This is the part I dont understand. I'm using organic nutrients and after they are mixed, I get a pH of 4. So, if I did not correct the Ph, I would be pouring acidic fluids into my soil, over time it will make that soil acidic. So, Is it not advisable to iron out the variables and bring the pH back up to 6.3 anyway.. it can only eliminate future problems, by making sure the soil stays in the happy zone.
I realise the organic nutrients are available to the roots at a lower/higher Ph, but it must be beneficial to keep the Ph above 6 and below 7.. please educate me, as there is something I'm not grasping.
Sorry to hijack your thread
@static123 , I will move my questioning to my thread, if it becomes a debate..
Hi Paul and thank you for asking this question.
First, lets define soil, if we can, and see if we can identify a happy place. The pH of the soil out of your backyard garden is going to be way different than that of a commercial "buffered" soil, designed with synthetic nutrient users in mind. Then look at the pH of coco-coir, happy anywhere from 5.5-6.8 pH. Then, look at a peat moss based soil, where the pH can easily be 3.8 - 4... do you see the difficulty in defining a happy zone? Where it is has a lot to do with the type of garden you are running.
Then, what happens when you have these low pH nutes in your system? The plant uses some of these nutes, and as it does so, the pH will begin to rise back toward the pH of the water... its not just nutes reacting against buffers, eventually wearing out the buffers so the base pH of the soil begins to drop. It actually would take quite a few waterings, way more than in the average 3 grows, to even begin to neutralize the buffers and make your soil more than 1 or 2 tenths of a point more acidic. If you were a wise gardener and added back some dolomite after each run to "sweeten" the soil, you would never deplete the buffers. I don't believe that watering a couple of times a week with acidic nutes is enough to dramatically "wreck" your soil... I submit that it would barely move the pH of the soil during the time of the grow.
Commercial buffered soil is usually adjusted to around 6.8 base pH... or at the high end of the soil suggested pH range. This suggestion is only for users of synthetic nutes that are chemically bonded with other nutes in a protective salt shell, so that they stay inert and not interact with each other in the bottle. When you put them in a water mix within their range of 6.2-6.8 pH, the salt bonds evaporate and the nutes become available to the plant. Commercial potting soil is designed so that you can water with the pH adjusted to the low end, or typically at 6.3 pH, and then the buffers and the nutes being used up will drift the pH of the wet soil toward the high end, toward that of the buffers and the neutrality of the water. This allows your soil system to drift through the entire range of 6.3 - 6.8, picking up the most nutes possible.

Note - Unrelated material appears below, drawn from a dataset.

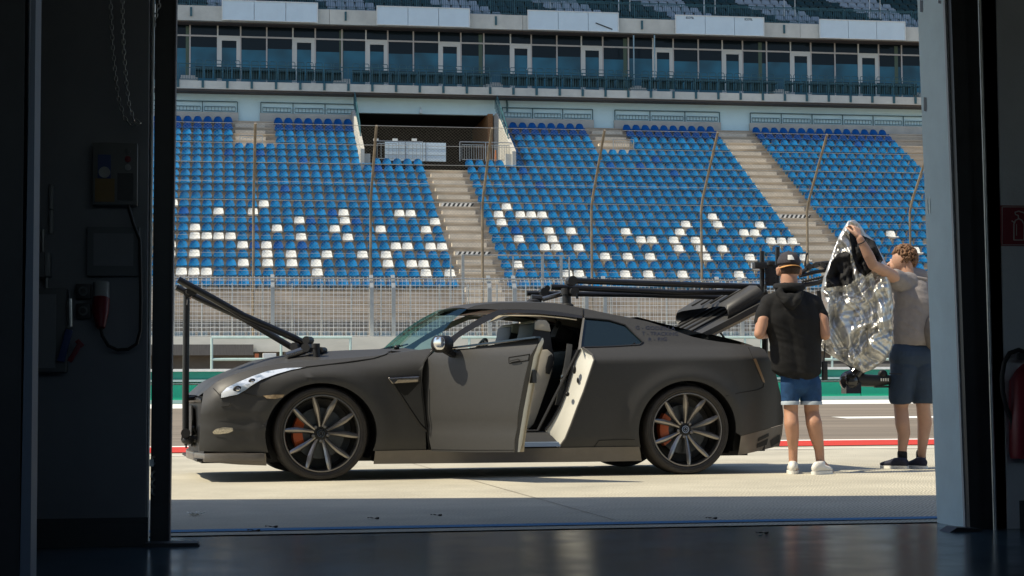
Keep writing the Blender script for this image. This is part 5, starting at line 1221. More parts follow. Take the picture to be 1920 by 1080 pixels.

Organic nutrients are not made inert with chelation... they are available to the plant as soon as they are applied. PH is not a factor... the nutes do not need to be in any sort of pH range in order to work. Microbes don't care either, and nothing in this system requires that the base pH of your soil remains between 6 and 7. Until you turn your soil so base it resembles a salt flat, or so acidic it burns organic material, the pH of the medium really can't stop the organic feeding process. And again, factor in that as the nutes start getting used up, the acidic influence goes down and the pH starts to rise. The buffers in your soil also help neutralize out your system and before you know it, you are getting very close to the internal pH of the plant itself, 6.1 pH, without doing a thing. Bottom line, all the talk these days about soil pH has dramatically over amplified its influence in an organic grow. Now, if you are trying to run synthetic nutes in acidic soil, it could be challenging, same as trying a soil type grow in peat moss using artificial nutes... but it can be done. What you are doing by adjusting the pH isn't really harming anything, but it really isn't necessary to do so. Your happy zone is so wide it really isn't worth worrying about. If you can stick your hand in the liquid you are pouring on your plants without harm, all is good.